What you are asked to do
Without the pictures, extract every line from the start of the material to the line containing "f.obj('fringe',M_pilA,parent=rg,smooth=0,kind='stuff')", both ends included.

Source material
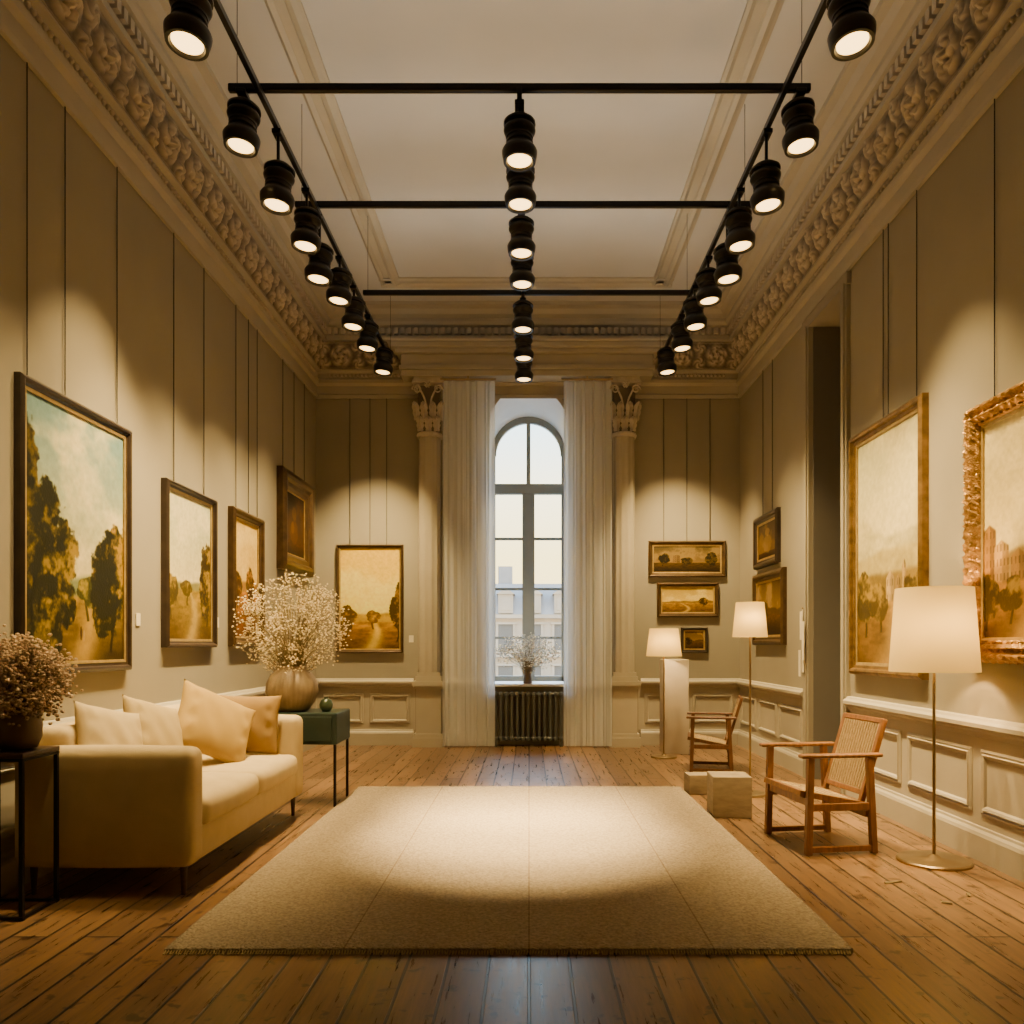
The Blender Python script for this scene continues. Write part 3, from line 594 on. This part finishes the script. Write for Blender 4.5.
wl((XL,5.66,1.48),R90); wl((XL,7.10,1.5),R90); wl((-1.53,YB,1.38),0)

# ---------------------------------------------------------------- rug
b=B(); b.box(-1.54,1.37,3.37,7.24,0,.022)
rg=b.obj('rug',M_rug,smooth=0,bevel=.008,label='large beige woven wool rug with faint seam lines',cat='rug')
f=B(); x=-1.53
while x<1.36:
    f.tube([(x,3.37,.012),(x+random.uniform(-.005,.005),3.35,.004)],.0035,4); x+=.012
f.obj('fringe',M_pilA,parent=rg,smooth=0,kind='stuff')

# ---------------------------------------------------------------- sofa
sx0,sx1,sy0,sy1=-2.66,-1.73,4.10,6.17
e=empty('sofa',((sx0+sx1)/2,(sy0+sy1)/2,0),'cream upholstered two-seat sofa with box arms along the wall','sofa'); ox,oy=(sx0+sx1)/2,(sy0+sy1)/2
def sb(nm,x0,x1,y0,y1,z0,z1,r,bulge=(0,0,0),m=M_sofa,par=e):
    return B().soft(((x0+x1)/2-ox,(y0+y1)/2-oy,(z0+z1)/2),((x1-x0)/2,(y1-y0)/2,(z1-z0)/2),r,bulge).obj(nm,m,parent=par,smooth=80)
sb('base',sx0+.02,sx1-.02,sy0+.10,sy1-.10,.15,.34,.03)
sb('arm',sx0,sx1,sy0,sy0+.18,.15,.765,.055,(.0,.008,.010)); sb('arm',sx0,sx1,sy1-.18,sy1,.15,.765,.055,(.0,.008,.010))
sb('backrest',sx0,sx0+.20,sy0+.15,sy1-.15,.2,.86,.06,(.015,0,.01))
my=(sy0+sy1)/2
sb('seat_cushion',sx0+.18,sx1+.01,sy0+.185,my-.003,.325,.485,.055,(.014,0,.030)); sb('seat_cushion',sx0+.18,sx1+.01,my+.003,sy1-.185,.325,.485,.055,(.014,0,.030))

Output
The Blender Python script for this scene continues. Write part 3, from line 594 on. This part finishes the script. Write for Blender 4.5.
wl((XL,5.66,1.48),R90); wl((XL,7.10,1.5),R90); wl((-1.53,YB,1.38),0)

# ---------------------------------------------------------------- rug
b=B(); b.box(-1.54,1.37,3.37,7.24,0,.022)
rg=b.obj('rug',M_rug,smooth=0,bevel=.008,label='large beige woven wool rug with faint seam lines',cat='rug')
f=B(); x=-1.53
while x<1.36:
    f.tube([(x,3.37,.012),(x+random.uniform(-.005,.005),3.35,.004)],.0035,4); x+=.012
f.obj('fringe',M_pilA,parent=rg,smooth=0,kind='stuff')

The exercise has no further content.